__GOAL OF THE EXERCISE__.
Quote only the lines from the top of the listing below down to and including the line with "knit('head', headd, 68, 52, lambda".

__MATERIAL PROVIDED__.
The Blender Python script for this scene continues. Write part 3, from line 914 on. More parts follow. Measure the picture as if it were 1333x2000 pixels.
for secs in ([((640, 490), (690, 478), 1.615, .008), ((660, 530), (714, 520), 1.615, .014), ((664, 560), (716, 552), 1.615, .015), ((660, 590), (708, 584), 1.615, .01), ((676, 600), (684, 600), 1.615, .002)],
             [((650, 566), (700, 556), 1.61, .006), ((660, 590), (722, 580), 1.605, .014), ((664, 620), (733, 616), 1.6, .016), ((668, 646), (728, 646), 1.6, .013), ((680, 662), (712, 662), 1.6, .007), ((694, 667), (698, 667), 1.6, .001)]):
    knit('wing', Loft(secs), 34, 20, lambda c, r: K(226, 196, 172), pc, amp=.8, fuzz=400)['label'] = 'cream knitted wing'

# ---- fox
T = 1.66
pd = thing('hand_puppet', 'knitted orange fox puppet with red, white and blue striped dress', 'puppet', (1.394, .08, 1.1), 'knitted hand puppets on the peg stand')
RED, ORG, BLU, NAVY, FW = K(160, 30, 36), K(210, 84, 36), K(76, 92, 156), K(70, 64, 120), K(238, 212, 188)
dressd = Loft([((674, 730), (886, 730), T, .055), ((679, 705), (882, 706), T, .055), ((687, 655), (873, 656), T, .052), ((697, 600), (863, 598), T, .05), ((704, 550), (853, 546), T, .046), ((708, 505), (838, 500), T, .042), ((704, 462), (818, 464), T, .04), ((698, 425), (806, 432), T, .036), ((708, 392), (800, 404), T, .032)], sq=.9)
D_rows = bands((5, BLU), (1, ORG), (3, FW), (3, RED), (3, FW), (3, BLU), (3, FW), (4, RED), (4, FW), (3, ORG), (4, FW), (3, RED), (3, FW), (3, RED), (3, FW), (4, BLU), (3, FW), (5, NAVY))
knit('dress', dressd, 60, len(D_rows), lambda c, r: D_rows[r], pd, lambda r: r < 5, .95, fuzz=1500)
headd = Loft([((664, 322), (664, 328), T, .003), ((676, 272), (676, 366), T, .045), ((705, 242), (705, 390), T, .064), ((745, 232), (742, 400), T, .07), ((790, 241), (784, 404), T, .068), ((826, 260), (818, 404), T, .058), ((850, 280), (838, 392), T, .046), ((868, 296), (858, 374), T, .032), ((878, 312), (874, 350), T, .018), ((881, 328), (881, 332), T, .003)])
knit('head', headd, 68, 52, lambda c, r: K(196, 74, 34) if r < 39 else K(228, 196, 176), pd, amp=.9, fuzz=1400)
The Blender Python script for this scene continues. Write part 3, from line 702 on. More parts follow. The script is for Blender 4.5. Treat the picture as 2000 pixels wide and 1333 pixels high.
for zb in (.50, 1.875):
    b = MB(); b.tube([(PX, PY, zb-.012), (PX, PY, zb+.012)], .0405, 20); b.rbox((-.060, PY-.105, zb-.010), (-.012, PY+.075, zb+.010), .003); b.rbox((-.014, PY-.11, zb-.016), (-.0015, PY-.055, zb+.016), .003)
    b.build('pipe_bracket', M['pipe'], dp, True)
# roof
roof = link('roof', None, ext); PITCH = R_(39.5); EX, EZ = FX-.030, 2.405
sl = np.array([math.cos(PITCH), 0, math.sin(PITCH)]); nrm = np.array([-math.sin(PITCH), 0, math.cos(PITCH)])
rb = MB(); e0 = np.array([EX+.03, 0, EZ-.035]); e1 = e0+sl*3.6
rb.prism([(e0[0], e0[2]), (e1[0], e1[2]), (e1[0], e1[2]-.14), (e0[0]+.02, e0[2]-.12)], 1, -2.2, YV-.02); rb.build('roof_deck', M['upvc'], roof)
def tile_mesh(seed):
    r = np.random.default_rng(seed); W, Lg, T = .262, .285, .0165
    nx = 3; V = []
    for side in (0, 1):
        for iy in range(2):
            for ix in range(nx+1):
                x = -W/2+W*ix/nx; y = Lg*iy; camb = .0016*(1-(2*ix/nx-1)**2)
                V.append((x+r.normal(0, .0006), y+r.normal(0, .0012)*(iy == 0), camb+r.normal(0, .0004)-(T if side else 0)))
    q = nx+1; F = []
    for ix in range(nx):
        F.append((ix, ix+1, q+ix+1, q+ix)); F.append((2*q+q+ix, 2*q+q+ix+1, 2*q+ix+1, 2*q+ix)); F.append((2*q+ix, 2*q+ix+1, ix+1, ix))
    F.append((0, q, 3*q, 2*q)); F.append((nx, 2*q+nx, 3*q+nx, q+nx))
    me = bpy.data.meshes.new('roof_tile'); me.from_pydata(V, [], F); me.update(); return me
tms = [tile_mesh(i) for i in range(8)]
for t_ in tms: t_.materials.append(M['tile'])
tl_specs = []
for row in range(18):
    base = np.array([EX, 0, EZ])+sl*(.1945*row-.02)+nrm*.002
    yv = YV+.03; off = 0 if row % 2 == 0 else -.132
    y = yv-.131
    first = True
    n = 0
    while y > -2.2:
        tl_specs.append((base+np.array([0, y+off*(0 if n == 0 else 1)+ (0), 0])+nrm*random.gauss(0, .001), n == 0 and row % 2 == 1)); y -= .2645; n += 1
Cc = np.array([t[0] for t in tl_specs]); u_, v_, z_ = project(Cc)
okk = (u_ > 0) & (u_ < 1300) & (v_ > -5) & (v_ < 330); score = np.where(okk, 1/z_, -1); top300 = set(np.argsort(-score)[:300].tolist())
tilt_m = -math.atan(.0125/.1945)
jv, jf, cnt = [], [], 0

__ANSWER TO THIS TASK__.
The Blender Python script for this scene continues. Write part 3, from line 914 on. More parts follow. Measure the picture as if it were 1333x2000 pixels.
for secs in ([((640, 490), (690, 478), 1.615, .008), ((660, 530), (714, 520), 1.615, .014), ((664, 560), (716, 552), 1.615, .015), ((660, 590), (708, 584), 1.615, .01), ((676, 600), (684, 600), 1.615, .002)],
             [((650, 566), (700, 556), 1.61, .006), ((660, 590), (722, 580), 1.605, .014), ((664, 620), (733, 616), 1.6, .016), ((668, 646), (728, 646), 1.6, .013), ((680, 662), (712, 662), 1.6, .007), ((694, 667), (698, 667), 1.6, .001)]):
    knit('wing', Loft(secs), 34, 20, lambda c, r: K(226, 196, 172), pc, amp=.8, fuzz=400)['label'] = 'cream knitted wing'

# ---- fox
T = 1.66
pd = thing('hand_puppet', 'knitted orange fox puppet with red, white and blue striped dress', 'puppet', (1.394, .08, 1.1), 'knitted hand puppets on the peg stand')
RED, ORG, BLU, NAVY, FW = K(160, 30, 36), K(210, 84, 36), K(76, 92, 156), K(70, 64, 120), K(238, 212, 188)
dressd = Loft([((674, 730), (886, 730), T, .055), ((679, 705), (882, 706), T, .055), ((687, 655), (873, 656), T, .052), ((697, 600), (863, 598), T, .05), ((704, 550), (853, 546), T, .046), ((708, 505), (838, 500), T, .042), ((704, 462), (818, 464), T, .04), ((698, 425), (806, 432), T, .036), ((708, 392), (800, 404), T, .032)], sq=.9)
D_rows = bands((5, BLU), (1, ORG), (3, FW), (3, RED), (3, FW), (3, BLU), (3, FW), (4, RED), (4, FW), (3, ORG), (4, FW), (3, RED), (3, FW), (3, RED), (3, FW), (4, BLU), (3, FW), (5, NAVY))
knit('dress', dressd, 60, len(D_rows), lambda c, r: D_rows[r], pd, lambda r: r < 5, .95, fuzz=1500)
headd = Loft([((664, 322), (664, 328), T, .003), ((676, 272), (676, 366), T, .045), ((705, 242), (705, 390), T, .064), ((745, 232), (742, 400), T, .07), ((790, 241), (784, 404), T, .068), ((826, 260), (818, 404), T, .058), ((850, 280), (838, 392), T, .046), ((868, 296), (858, 374), T, .032), ((878, 312), (874, 350), T, .018), ((881, 328), (881, 332), T, .003)])
knit('head', headd, 68, 52, lambda c, r: K(196, 74, 34) if r < 39 else K(228, 196, 176), pd, amp=.9, fuzz=1400)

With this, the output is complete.